▼▼▼

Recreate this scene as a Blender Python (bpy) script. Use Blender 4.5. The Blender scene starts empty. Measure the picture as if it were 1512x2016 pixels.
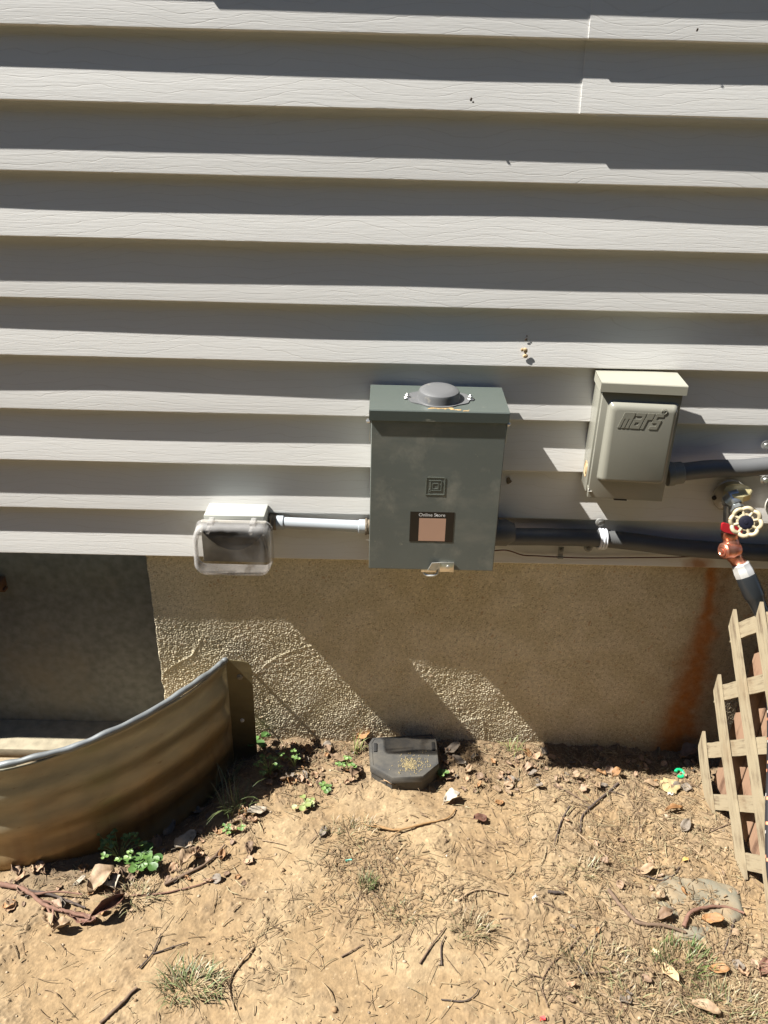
import bpy, bmesh, math, random
import numpy as np
from mathutils import Vector, Matrix

random.seed(7)
rng = np.random.default_rng(11)
S = bpy.context.scene
COL = S.collection

# ------------------------------------------------------------------ camera
F_PX = 1514.0
CAM = Vector((0.0, -1.36572535, 0.76506068))
AX_R = Vector((0.99974123, 0.00360612, 0.02246043))
AX_D = Vector((0.02181164, -0.43233269, -0.90145033))
AX_F = Vector((0.00645964, 0.90170696, -0.43229947))
cd = bpy.data.cameras.new('camera')
cam = bpy.data.objects.new('camera', cd)
COL.objects.link(cam)
m = Matrix((AX_R, -AX_D, -AX_F)).transposed().to_4x4()
m.translation = CAM
cam.matrix_world = m
cd.sensor_fit = 'VERTICAL'
cd.sensor_height = 24.0
cd.lens = F_PX / 2016 * 24.0
cd.clip_start = 0.02
cd.clip_end = 400
S.camera = cam

# ------------------------------------------------------------------ light
TO_SUN = Vector((-8.4, -1.0, 11.0)).normalized()
EL = math.asin(TO_SUN.z)
w = bpy.data.worlds.new('World')
S.world = w
w.use_nodes = True
nt = w.node_tree
sky = nt.nodes.new('ShaderNodeTexSky')
sky.sky_type = 'NISHITA'
sky.sun_disc = False
sky.sun_elevation = EL
sky.sun_rotation = math.atan2(TO_SUN.x, TO_SUN.y)
sky.air_density = 0.8
sky.dust_density = 0.2
sky.ozone_density = 2.5
bg = nt.nodes['Background']
nt.links.new(sky.outputs[0], bg.inputs[0])
bg.inputs[1].default_value = 0.05
sd = bpy.data.lights.new('sun', 'SUN')
sd.energy = 5.0
sd.angle = math.radians(0.5)
sd.color = (1.0, 0.965, 0.90)
sun = bpy.data.objects.new('sun', sd)
COL.objects.link(sun)
sun.rotation_euler = TO_SUN.to_track_quat('Z', 'Y').to_euler()
S.view_settings.view_transform = 'Standard'
S.view_settings.look = 'None'
S.view_settings.gamma = 1.0
S.view_settings.exposure = 1.55
try:
    S.cycles.max_bounces = 8
    S.cycles.diffuse_bounces = 5
    S.cycles.transparent_max_bounces = 12
except Exception:
    pass

# ------------------------------------------------------------------ materials
def mat(name, col, rough=0.6, metal=0.0, bump=0.0, bscale=60.0, var=0.0, vscale=8.0, col2=None, spec=None,
        stretch=(1, 1, 1), attr=None, bdist=0.001, detail=4.0):
    M = bpy.data.materials.new(name)
    M.use_nodes = True
    n = M.node_tree.nodes
    L = M.node_tree.links
    b = n['Principled BSDF']
    b.inputs['Base Color'].default_value = (*col, 1)
    b.inputs['Roughness'].default_value = rough
    b.inputs['Metallic'].default_value = metal
    if spec is not None:
        b.inputs['Specular IOR Level'].default_value = spec
    tc = n.new('ShaderNodeTexCoord')
    mp = n.new('ShaderNodeMapping')
    mp.inputs['Scale'].default_value = stretch
    L.new(tc.outputs['Object'], mp.inputs['Vector'])
    last = None
    if attr:
        a = n.new('ShaderNodeAttribute')
        a.attribute_name = attr
        last = a.outputs['Color']
    if var > 0:
        nz = n.new('ShaderNodeTexNoise')
        nz.inputs['Scale'].default_value = vscale
        nz.inputs['Detail'].default_value = 6
        L.new(mp.outputs[0], nz.inputs['Vector'])
        r = n.new('ShaderNodeValToRGB')
        r.color_ramp.elements[0].position = 0.35
        r.color_ramp.elements[1].position = 0.68
        r.color_ramp.elements[0].color = (0, 0, 0, 1)
        r.color_ramp.elements[1].color = (1, 1, 1, 1)
        L.new(nz.outputs['Fac'], r.inputs[0])
        mx = n.new('ShaderNodeMix')
        mx.data_type = 'RGBA'
        c2 = col2 if col2 else tuple(c * (1 - var) for c in col)
        if last:
            mx.blend_type = 'MULTIPLY'
            mx.inputs[0].default_value = 1.0
            mx2 = n.new('ShaderNodeMix')
            mx2.data_type = 'RGBA'
            mx2.inputs[6].default_value = (1, 1, 1, 1)
            mx2.inputs[7].default_value = (1 - var, 1 - var, 1 - var, 1)
            L.new(r.outputs[0], mx2.inputs[0])
            L.new(last, mx.inputs[6])
            L.new(mx2.outputs[2], mx.inputs[7])
        else:
            mx.inputs[6].default_value = (*col, 1)
            mx.inputs[7].default_value = (*c2, 1)
            L.new(r.outputs[0], mx.inputs[0])
        last = mx.outputs[2]
        rr = n.new('ShaderNodeMapRange')
        rr.inputs[3].default_value = max(0.05, rough - 0.08)
        rr.inputs[4].default_value = min(1, rough + 0.1)
        L.new(nz.outputs['Fac'], rr.inputs[0])
        L.new(rr.outputs[0], b.inputs['Roughness'])
    if last:
        L.new(last, b.inputs['Base Color'])
    if bump > 0:
        nb = n.new('ShaderNodeTexNoise')
        nb.inputs['Scale'].default_value = bscale
        nb.inputs['Detail'].default_value = detail
        L.new(mp.outputs[0], nb.inputs['Vector'])
        bu = n.new('ShaderNodeBump')
        bu.inputs['Strength'].default_value = bump
        bu.inputs['Distance'].default_value = bdist
        L.new(nb.outputs['Fac'], bu.inputs['Height'])
        L.new(bu.outputs[0], b.inputs['Normal'])
    M['out'] = 1
    return M

def nodes_of(M):
    return M.node_tree.nodes, M.node_tree.links, M.node_tree.nodes['Principled BSDF']

def smudge(M, col, scale, lo, hi, stretch=(1, 1, 1), amount=0.5, rot=0.0):
    """mix dirt colour over a material where a noise field is high"""
    n, L, b = nodes_of(M)
    tc = n.new('ShaderNodeTexCoord')
    mp = n.new('ShaderNodeMapping')
    mp.inputs['Scale'].default_value = stretch
    mp.inputs['Rotation'].default_value = (0, rot, 0)
    mp.inputs['Location'].default_value = (scale * .37, scale * .11, 1.7)
    L.new(tc.outputs['Object'], mp.inputs['Vector'])
    nz = n.new('ShaderNodeTexNoise')
    nz.inputs['Scale'].default_value = scale
    nz.inputs['Detail'].default_value = 7
    nz.inputs['Roughness'].default_value = 0.65
    L.new(mp.outputs[0], nz.inputs['Vector'])
    mr = n.new('ShaderNodeMapRange')
    mr.inputs[1].default_value = lo
    mr.inputs[2].default_value = hi
    mr.inputs[4].default_value = amount
    L.new(nz.outputs['Fac'], mr.inputs[0])
    mx = n.new('ShaderNodeMix')
    mx.data_type = 'RGBA'
    mx.inputs[7].default_value = (*col, 1)
    src = b.inputs['Base Color']
    if src.is_linked:
        L.new(src.links[0].from_socket, mx.inputs[6])
    else:
        mx.inputs[6].default_value = src.default_value
    L.new(mr.outputs[0], mx.inputs[0])
    L.new(mx.outputs[2], src)
    return M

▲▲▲

| YOUR INSTRUCTIONS |
Quote, please, every line of the material above from its start through the line that has "from mathutils import Vector, Matrix", reproducing the words exactly and dropping any images.

| EXPECTED ANSWER |
Recreate this scene as a Blender Python (bpy) script. Use Blender 4.5. The Blender scene starts empty. Measure the picture as if it were 1512x2016 pixels.
import bpy, bmesh, math, random
import numpy as np
from mathutils import Vector, Matrix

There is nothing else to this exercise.